Thursday, November 3, 2016

Liberating Roosters With a Final Offering of Sage

 Well the day came when we had to cull four young roosters from our flock. Nobody likes that day but they had reached maturity, were abusing the hens and even hurt two of them.  They were old enough that we were able to determine which personalities would work best to keep with our flock and which definitely would not. The two we ended up keeping are Welsummers. They had the best mix of predator aggression for protecting the flock yet they were extremely tolerant of us and have shown no aggression towards us. 

We butcher using the kindest method we know. The first thing we do is go into the pen with the roosters and burn sage as on offering of gratitude. We say a blessing prayer and thank the roosters for the sustenance they will give to us. We honor their beauty, life and the nutrients they have gathered from the rain, sun and earth into their bodies. I tell them that we are liberating them from their life as roosters and that they can move on in what ever form they want to. We burn the sage smudge stick over each rooster and then begin the process of transforming them into food in the kindest, most respectful way possible. 

 Don and Clara holding 2 roosters in front of the killing cones. The bucket below will gather the blood which will be composted. These cones hug the roosters in an upside down position which sedates them.
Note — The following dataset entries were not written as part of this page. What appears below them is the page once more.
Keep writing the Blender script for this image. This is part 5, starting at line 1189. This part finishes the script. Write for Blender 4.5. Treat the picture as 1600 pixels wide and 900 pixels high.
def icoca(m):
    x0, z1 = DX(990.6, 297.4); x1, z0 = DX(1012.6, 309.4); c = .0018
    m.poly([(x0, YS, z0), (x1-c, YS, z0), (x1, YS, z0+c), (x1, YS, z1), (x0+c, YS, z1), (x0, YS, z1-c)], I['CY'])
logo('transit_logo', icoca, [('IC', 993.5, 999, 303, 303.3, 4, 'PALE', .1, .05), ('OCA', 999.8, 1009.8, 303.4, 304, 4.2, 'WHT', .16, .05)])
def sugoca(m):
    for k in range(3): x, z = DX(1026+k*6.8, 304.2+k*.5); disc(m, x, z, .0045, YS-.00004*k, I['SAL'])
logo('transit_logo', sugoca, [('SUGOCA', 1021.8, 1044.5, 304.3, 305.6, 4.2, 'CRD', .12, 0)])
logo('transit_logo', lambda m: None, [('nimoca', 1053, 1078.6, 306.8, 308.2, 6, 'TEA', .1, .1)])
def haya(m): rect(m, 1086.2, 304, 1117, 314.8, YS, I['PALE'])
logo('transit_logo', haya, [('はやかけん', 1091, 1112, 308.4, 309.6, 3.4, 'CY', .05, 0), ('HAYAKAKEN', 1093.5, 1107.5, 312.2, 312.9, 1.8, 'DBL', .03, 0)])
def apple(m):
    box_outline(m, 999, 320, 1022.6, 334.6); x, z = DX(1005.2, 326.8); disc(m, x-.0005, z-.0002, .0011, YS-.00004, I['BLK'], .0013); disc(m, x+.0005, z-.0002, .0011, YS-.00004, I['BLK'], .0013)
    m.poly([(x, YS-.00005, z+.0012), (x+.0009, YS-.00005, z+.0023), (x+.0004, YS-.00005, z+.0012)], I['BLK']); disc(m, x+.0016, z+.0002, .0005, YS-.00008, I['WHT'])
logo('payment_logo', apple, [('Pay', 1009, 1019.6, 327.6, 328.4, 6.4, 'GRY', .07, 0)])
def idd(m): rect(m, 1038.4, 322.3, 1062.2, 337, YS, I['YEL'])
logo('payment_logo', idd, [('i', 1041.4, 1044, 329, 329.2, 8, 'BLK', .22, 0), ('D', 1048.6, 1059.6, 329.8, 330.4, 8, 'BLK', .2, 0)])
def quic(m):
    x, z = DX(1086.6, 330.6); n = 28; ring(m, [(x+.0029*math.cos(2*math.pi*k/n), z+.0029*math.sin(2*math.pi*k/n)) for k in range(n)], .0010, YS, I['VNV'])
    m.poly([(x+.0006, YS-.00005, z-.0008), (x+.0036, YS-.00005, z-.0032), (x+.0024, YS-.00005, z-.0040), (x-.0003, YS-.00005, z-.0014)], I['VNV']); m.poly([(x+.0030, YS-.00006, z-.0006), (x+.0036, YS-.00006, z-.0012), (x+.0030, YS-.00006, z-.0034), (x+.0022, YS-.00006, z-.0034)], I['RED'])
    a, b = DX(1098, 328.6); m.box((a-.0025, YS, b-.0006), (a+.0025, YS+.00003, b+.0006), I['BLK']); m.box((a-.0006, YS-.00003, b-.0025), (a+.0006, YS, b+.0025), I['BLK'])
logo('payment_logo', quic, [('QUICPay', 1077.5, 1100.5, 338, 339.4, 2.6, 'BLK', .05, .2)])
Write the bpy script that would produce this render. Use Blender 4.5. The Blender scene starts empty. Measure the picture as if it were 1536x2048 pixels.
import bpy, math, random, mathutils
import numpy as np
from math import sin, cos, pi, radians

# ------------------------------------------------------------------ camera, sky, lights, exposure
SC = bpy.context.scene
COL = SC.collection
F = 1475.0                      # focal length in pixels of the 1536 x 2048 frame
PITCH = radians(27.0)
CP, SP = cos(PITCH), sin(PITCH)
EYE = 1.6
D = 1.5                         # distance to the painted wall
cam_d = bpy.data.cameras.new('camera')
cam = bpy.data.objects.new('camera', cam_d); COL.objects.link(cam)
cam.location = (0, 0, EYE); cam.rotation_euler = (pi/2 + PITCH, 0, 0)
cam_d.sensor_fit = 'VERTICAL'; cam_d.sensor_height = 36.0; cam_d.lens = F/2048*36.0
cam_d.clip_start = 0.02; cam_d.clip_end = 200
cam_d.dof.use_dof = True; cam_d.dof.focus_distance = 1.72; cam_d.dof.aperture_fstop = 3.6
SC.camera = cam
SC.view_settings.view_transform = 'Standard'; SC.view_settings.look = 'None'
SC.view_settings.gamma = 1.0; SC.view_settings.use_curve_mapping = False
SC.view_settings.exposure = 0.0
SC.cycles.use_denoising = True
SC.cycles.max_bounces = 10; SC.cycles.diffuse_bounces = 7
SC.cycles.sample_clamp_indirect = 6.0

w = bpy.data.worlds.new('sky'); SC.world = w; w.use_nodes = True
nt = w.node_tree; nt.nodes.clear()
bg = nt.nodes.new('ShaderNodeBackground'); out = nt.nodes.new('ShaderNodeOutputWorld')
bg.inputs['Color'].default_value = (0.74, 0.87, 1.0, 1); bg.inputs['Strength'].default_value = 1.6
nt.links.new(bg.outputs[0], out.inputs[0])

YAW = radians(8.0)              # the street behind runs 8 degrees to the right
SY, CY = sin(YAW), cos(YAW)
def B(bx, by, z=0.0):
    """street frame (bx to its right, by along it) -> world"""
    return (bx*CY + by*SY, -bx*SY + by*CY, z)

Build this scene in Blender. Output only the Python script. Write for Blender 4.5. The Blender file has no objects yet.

Don is holding a Buff Orpington rooster upside down so that the blood rushes to his brain causing a sedation effect which calms the bird down greatly.

 Once the bird is calm and still it is slipped into the cone which calms the bird even more by holding it in a snug embrace.

 Clara is calming one of the Welsummers before placing it in the cone. 

 Clara placing the rooster in the cone

I do not cut the heads off of the birds or sever the trachea when butchering them. It is my belief that the resulting suffocation causes the bird to suffer. By only cutting into the carotid artery and jugular vein the bird peacefully drifts from it's already sedated state, (from being upside down), into unconsciousness, and finally, death. Until death occurs the heart continues to beat pumping the blood out of the body. It is a very peaceful death compared to other butchering methods. If you cut the trachea (windpipe) the bird flails about in panic with an adrenalin rush from suddenly not being able to breathe. I have butchered birds both ways and once I learned to only bleed the bird out and not cut the head off I noticed how much kinder the process was to the bird. 

 I am scalding the birds at 145 degrees to loosen the skin on the feet and the feathers for easier plucking. Clara is plucking a bird o the bowl.

Don and Clara plucking the birds in the front yard where there is access to running water via the garden hose. 

 Singeing the pin feathers and hairs with a torch. 

 Clara and Don had to leave for work at this point so I was left with the job of evisceration

 After the carcasses were eviscerated    and washed I put them in this strainer basket to drain the water off so they would be nice and dry when I bagged them. This helps prevent freezer burn when the are stored in the freezer. First they will spend three days in the refrigerator as the enter into rigor mortis where the carcasses will stiffen, by the end of the 3 days they will have relaxed and become tender.

 We ended up with 13 pounds of whole chicken. I forgot to weigh the feet, hearts, gizzards, livers, and necks so probably over 14 pounds in all. 

In our previous homesteading years we would try to use every usable part of the animals we butchered.  I used to tan the hides of the rabbits and goats and sew them into various items. We used to give the hooves, ears, horns etc.. to the dogs. I also used to make stock from the bones and can it in a pressure cooker. I saved some of the lovely tail feathers from these roosters and I also saved the wings with the feathers to preserve in cornmeal and Borax. Clara is going to help me stretch the wings and get them drying tomorrow. This is my first time preserving whole, feathered chicken wings and I'm looking forward to it.

So it was a productive day and it's always a great feeling to add your own home-grown organic meat to the freezer.